Reacting....it is so easy to do especially when tempers flare and the holidays can bring out the best and the worst in us. Schedules are tight filled with work, Christmas get-togethers and the time consuming holiday shopping. Of course with the holiday shopping, budgets are stretched thinner than a snapped elastic to afford the perfect presents for the kids or every person you know by name and then patience teeters on the fence between sanity and stress, yelling at anybody daring to smile in your general direction.
Like last night, I was fine, calm even, getting me and my boys ready for a huge "rent a hall to accommodate them all" family Christmas gathering. This particular gathering was for my husband's stepmother's side of the family. My husband suddenly gets in a hurry to get going and the rest of us are not moving fast enough. He always behaves this way when it comes to his family. With anything else, including my family get-togethers, it's "whatever" and the rest of us literally wait on him.

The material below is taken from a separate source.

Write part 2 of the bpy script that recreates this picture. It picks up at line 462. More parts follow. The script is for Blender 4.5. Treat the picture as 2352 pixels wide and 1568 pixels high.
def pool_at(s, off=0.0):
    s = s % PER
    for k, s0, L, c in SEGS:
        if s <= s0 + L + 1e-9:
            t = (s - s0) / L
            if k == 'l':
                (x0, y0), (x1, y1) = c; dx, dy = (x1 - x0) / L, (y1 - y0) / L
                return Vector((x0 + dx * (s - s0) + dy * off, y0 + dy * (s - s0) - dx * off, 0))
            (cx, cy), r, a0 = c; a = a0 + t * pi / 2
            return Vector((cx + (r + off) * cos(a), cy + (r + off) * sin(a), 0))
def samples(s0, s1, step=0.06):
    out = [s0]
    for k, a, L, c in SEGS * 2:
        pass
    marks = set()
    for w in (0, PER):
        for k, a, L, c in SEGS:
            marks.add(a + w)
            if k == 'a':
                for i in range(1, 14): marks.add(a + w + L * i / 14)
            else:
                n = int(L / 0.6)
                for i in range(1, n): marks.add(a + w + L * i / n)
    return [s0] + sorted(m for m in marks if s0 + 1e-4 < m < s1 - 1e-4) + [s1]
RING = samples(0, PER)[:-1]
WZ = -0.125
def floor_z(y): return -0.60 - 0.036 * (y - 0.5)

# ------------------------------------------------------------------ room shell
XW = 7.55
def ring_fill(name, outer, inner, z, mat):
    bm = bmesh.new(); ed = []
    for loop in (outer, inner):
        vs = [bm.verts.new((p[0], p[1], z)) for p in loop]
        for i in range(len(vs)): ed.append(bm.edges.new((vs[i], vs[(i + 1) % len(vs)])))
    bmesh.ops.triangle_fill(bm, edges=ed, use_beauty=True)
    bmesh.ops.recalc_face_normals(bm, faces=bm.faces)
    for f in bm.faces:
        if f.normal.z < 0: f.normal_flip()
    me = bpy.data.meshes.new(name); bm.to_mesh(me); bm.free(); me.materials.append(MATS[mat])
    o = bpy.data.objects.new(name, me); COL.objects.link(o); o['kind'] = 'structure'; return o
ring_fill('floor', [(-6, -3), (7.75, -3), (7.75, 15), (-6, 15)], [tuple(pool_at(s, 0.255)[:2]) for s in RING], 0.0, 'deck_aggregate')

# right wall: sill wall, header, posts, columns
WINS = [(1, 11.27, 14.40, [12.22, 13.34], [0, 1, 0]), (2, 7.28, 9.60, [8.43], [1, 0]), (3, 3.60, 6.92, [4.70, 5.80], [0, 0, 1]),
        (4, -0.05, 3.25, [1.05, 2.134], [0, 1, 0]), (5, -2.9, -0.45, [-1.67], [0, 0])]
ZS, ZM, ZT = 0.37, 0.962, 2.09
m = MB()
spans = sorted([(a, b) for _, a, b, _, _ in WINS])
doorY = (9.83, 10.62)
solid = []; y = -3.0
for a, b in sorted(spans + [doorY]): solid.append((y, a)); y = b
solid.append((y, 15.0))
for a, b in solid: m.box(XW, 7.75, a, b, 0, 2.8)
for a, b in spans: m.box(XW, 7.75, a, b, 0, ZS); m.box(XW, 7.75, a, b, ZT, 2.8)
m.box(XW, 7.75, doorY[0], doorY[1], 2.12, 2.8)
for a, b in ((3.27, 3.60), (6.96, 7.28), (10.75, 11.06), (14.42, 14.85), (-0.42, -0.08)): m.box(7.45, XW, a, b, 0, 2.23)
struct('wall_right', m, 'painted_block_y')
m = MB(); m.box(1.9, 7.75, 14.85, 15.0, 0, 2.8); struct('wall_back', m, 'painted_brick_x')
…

I could whine with more details to prove my point but when it boils down to it, there is never a point. He was really upset throwing things, upsetting me to get to a gathering where he only knew a handful of people out of the whole hall. I admit I reacted in return, reminding him he could just as easily go alone which escalated the situation. Moments like that I don't understand why the frantic rush and emotional upset and then both of us are so upset neither is speaking to the other.
I shake my head and do my best to forget about it, that is until it happens again.
There's a pattern, a reason for the behaviour. To me, it feels like a power struggle. At least I can say I'm aware of it.
But for right now I'm not going to analyze it to death, I'm going to do my very best to stay in the present moment and enjoy every sweet second of the remainder of the Christmas season.